Thursday, December 17, 2009

You and Bing can have your White Christmases

By S. Derrickson Moore
Sun-News reporter
LAS CRUCES — I’m not dreaming of a White Christmas.
I grew up in Michigan and I’ve done my time.
Icy, bone-chilling, soul-numbing, snowy, hard time.
In fact, getting away from snow was a major reason I decided to move to New Mexico.
And then out of northern New Mexico, after a year when the snow season lasted from November to the following May in Santa Fe.
After a seven-year detour to Jamaica and southern Florida, where I learned there are far worse things than snow (hurricanes and alligators on the patio, for starters), finally, I got it right and moved here.
In Las Cruces, Jack Frost may, very rarely, nip at your nose, but chances are, he’ll never go full-tilt polar vampiric on you and drain all the warmth from your bones.
We may enjoy a winter wonderland snowfall once or twice a year, but after coating the desert with a fragile layer of icy lace and posing for a photo op against the intensely lapis blue sky, it’s likely to melt away that same day in the gleaming sunlight.

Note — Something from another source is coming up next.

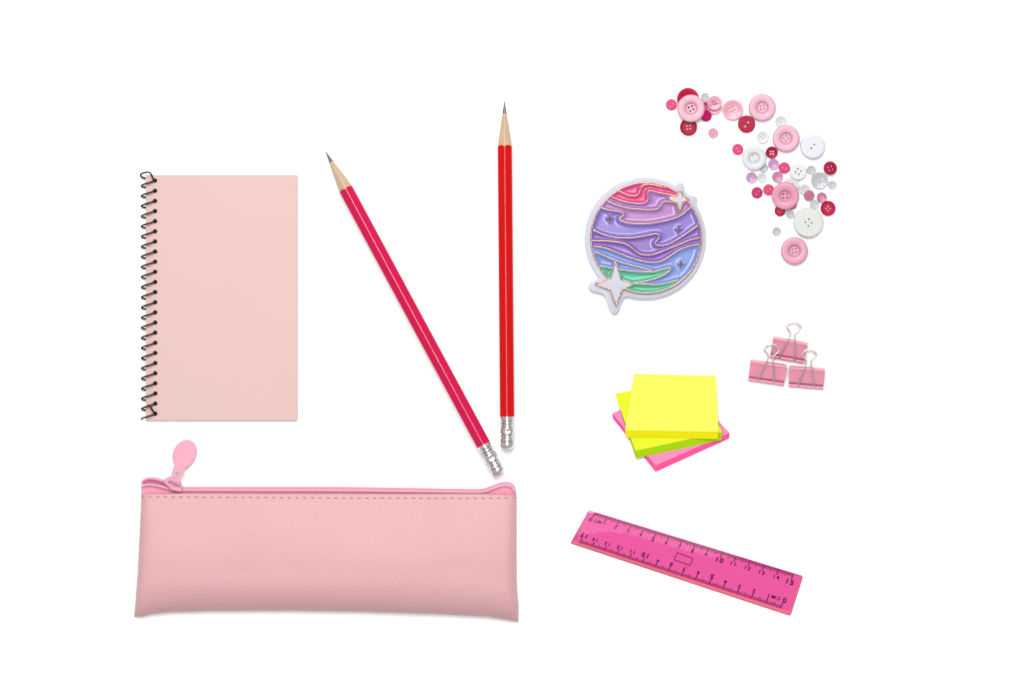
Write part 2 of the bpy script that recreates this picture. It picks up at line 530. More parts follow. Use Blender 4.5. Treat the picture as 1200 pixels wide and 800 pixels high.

It might hang around for a little longer in the mountains, frosting the Organs and providing a spectacular backdrop without inconveniencing us a whit, as we go about our business at lower elevations.
Snow rarely outstays its welcome, just another reason we love winter in southern New Mexico, where we can usually also expect a few balmy 70-plus degree days here and there.
I used to dread snow. I’d even be inclined to call it a phobia if I didn’t know that the correct definition of phobia is an “irrational and abnormal fear.”
If you’ve done hard time in snow, you know that fear is rational and normal.
Decades later, even after a long and happy hiatus in the desert and the tropics, I can see a weather report and find myself mired in a blizzard of flurry flashbacks, still suffering from PTSS (Post-Traumatic Snow Syndrome).
Even as a very small child, I can remember musing that there had to be a better way of life somehow, somewhere, some way, as mom bundled us in insulated underwear, sweaters, zip-up snowsuits and hats. And more. I still remember the drill: the mittens that were clipped to our sleeves, the muffler tied around our faces, covering our red little noses and our chapped little lips and cheeks.
And yes, I remember the treats, too: making snow angels and snowmen and the thrill of sledding down a powdery hill. The sweet syrupy icicles that dripped from the maple trees in our front yard. The snow ice cream mom showed us how to make by pouring a little milk, sugar and vanilla in a big bowl packed with fresh snow.
And the snow sports: Skiing and ice skating and snowshoeing through the pristine white wilderness.
But that’s not what I remember most when I think of winter. The snow sports and treats just weren’t enough to override the memories of the sheer terror of learning to drive on icy roads, and those frigid daily walks to school, the cabin fever, and yes, all those toddler-through-college snowsuits, the feeling of being confined — trapped, even — for what seemed like more than half the year.
This past week, I realized that a couple of decades in New Mexico — the good, mostly one-day snow part of the state — have healed some of my wounds.
I didn’t even grumble too much when we got twice our usual annual quota of snowfalls in a single week.
It even seemed kind of appropriate to have actual winter weather for Winterfest this year.
But I’m good to go now, and no, I’d just as soon not have a White Christmas this year.
Two 2009 snowfalls are quite enough, thanks.